El gran poder
intercesor de la Virgen María
Dicen los santos que María Santísima
ejerce un gran poder sobre su Hijo Jesús, lo cual es algo en sí mismo
sorprendente, teniendo en cuenta que su Hijo es nada más y nada menos que Dios
Hijo en Persona, es decir, la Segunda Persona de la Santísima Trinidad. La
Iglesia, desde siempre, ha refrendado esta creencia, otorgándole el título de “Omnipotencia
suplicante”. Y en la Sagrada Escritura, episodios como el de las Bodas de Caná,
en donde Jesús hace un milagro solo porque María se lo pide, a pesar de no
querer hacerlo en un primer momento, como Él mismo lo dice dirigiéndose a María:
“No es asunto nuestro” (cfr. Jn 2,
1-12), confirman también lo que la Iglesia y todos los santos afirman: María
ejerce una gran influencia sobre su Hijo Jesús, el Hombre-Dios.
Siendo así las cosas, podemos
preguntarnos: ¿a qué se debe que María Santísima ejerza un gran poder sobre su
omnipotente y todopoderoso Hijo Jesús, que es Dios en Persona? También
podríamos preguntarnos: ¿no es temerario pensar que María Virgen, aún siendo la
más excelsa de las creaturas, tenga tanta influencia sobre el mismo Dios?
No, no es temeridad, porque el poder
que ejerce María sobre su Hijo Jesús es el de la súplica amorosa de la Madre de
Dios. En otras palabras, el poder que ejerce María sobre su Hijo Jesús es el
poder que ejerce una madre ternísima y amantísima sobre su adorable hijo, el
cual a su vez ama a esta madre con amor sin límites, toda vez que recuerda, con
gratitud, que fue ella quien lo trajo a la vida.
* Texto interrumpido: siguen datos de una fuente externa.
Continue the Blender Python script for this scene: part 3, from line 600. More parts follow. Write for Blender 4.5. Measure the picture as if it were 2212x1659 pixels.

Y es esto lo que sucede en
Jesús, según San Luis María Grignon de Montfort. Dice este santo que María tiene derecho a ser oída, en mérito a su
maternidad divina, maternidad por la cual su Hijo adeuda amor y más amor a su
Madre. Dice San Jorge, Arzobispo de Nicomedia: “Oyendo, Señora, vuestros ruegos
–le dice el santo a la Virgen-, es como una deuda que os paga vuestro Hijo”. El
mártir San Metodio exclama: “Alegraos, ¡oh María!, por haber tenido la suerte
de tener por deudor a aquel Hijo que a todos da y de nadie recibe. Todos somos
deudores de Dios de cuanto tenemos, porque todo es don suyo; sólo de Vos ha
querido hacerse deudor, recibiendo de Vos carne humana”. Esta es la “deuda” que
tiene Jesús con María: que Ella lo recibió, por obra del Espíritu Santo, en su
seno virginal, y lo revistió de su naturaleza humana, dándole de su carne y de
su sangre, como toda madre hace con su hijo, permitiéndole al Dios Invisible
hacerse visible, al Dios Inaccesible hacerse accesible de todos, presentándolo
al mundo como un niño recién nacido. También San Agustín sostiene que por este
hecho, María ejerce gran poder sobre su Hijo Jesús: “Habiendo merecido la
Virgen revestir de carne humana al Verbo divino y preparar de este modo el
precio de la redención que nos librase de la muerte eterna, Ella tendrá más
poder que nadie para ayudarnos a conseguir nuestra salvación”.
San Teófilo, Patriarca de
Alejandría, escribió que “Jesucristo se complace en que su Madre le pida
mercedes, porque sólo en consideración de Ella nos concede las gracias que nosotros
le pedimos, a fin de recompensar el beneficio que le hizo revistiéndolo de
carne”. Finalmente, San Juan Damasceno, dirigiéndose a la Virgen, le dice: “Siendo
Vos, ¡oh María!, Madre de Dios, podéis salvar a todos con vuestras oraciones,
apoyadas como están en vuestra maternal autoridad”.
“Maternal autoridad”. Estas son las
palabras que mejor describen ese misterioso poder de súplica que hizo que Jesús
convirtiera el agua en vino –y vino del mejor- en Caná de Galilea. Conocedores entonces
de este misterioso poder suplicante de María, le decimos: ¡María Santísima,
ruega a tu Hijo Jesús para que nuestros corazones, que son como tinajas vacías
y secas, se conviertan en recipientes de la gracia, para que sean colmados con
el Vino de la Alianza nueva y eterna, la Sangre del Cordero!